Deere & Co. isn’t selling as many tractors these days, with trade wars raging and crop prices near multi-year lows. Since many of its farmer customers aren’t buying, it’s looking for ways to save.
The Moline, Illinois-based company said Friday it’s conducting a thorough assessment of its cost structure and taking actions to be more structurally profitable and efficient. What measures those are exactly will be a focus for investors in a call to discuss financial results at 10 a.m. New York time.
Operating profit in the company’s biggest money-making segment, agriculture machinery, fell 24% from a year ago. Higher production costs was one of the culprits, along with lower shipment volumes. Deere is also forecasting slightly higher costs as a percentage of net sales for its equipment operations -- about 77% compared with 76% previously.

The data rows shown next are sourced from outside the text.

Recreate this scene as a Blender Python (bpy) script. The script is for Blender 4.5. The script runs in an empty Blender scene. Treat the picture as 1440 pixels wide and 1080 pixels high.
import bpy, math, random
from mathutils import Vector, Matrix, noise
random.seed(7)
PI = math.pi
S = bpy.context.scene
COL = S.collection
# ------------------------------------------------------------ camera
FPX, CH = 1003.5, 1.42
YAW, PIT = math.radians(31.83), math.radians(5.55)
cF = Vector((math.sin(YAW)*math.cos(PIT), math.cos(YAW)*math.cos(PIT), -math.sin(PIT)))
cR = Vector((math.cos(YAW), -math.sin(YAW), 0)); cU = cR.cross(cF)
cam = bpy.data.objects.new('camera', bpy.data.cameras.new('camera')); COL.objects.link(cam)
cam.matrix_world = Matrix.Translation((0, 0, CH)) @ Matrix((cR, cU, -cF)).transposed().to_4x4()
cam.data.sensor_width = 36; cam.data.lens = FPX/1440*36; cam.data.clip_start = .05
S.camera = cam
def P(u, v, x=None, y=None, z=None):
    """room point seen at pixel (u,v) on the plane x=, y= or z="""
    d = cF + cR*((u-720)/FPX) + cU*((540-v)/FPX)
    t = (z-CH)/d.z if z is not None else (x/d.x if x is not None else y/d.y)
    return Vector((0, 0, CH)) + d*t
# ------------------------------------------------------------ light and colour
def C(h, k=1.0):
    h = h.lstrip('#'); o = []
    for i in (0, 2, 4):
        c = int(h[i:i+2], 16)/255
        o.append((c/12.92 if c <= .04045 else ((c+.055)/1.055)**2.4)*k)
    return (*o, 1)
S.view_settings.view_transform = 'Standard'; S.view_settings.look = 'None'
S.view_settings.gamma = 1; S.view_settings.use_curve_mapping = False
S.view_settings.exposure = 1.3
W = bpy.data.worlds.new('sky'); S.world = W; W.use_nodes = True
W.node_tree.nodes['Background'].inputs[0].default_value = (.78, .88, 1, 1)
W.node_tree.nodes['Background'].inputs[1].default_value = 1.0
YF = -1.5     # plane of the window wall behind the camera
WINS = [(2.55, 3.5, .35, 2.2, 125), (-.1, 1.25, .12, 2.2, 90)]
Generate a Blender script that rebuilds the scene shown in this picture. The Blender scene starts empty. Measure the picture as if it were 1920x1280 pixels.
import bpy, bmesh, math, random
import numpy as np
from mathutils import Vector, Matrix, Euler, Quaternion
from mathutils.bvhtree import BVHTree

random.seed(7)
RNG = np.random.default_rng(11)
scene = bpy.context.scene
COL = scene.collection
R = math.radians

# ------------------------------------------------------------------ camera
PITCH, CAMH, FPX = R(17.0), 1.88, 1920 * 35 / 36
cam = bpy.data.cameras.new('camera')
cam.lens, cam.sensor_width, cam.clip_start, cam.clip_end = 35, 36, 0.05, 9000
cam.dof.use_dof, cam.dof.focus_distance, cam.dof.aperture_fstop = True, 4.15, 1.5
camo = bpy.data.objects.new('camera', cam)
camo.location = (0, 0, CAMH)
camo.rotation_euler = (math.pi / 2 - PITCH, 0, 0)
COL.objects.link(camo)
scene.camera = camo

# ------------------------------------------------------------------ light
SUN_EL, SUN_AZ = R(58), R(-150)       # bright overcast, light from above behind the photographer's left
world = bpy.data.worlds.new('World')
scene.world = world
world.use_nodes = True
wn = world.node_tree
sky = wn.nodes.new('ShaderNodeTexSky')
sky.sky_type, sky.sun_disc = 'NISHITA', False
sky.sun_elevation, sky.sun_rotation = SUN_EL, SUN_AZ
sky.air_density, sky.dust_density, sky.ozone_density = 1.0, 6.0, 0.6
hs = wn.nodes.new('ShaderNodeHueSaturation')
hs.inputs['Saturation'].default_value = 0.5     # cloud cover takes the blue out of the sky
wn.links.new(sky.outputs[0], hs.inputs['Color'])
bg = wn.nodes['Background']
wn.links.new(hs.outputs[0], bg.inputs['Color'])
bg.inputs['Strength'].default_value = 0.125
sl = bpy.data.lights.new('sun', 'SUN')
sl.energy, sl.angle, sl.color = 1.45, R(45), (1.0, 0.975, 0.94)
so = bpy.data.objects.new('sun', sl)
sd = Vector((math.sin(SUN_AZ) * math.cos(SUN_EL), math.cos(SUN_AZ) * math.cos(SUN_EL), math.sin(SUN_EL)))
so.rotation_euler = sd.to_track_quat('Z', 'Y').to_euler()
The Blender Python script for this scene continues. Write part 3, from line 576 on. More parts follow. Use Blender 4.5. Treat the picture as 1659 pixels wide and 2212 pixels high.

That’s in contrast with smaller peer, AGCO Corp., which last month said it secured lower steel costs that widened margins and helped it beat earnings estimates.
There isn’t much in Deere’s near-term outlooks to cheer about. North American agriculture machinery sales for the industry was revised to flat, from flat to up 5% last quarter. Its expectation for fiscal 2019 U.S. economic growth -- an indicator for its construction and forestry segment -- was revised to flat, while just last quarter, it expected an acceleration.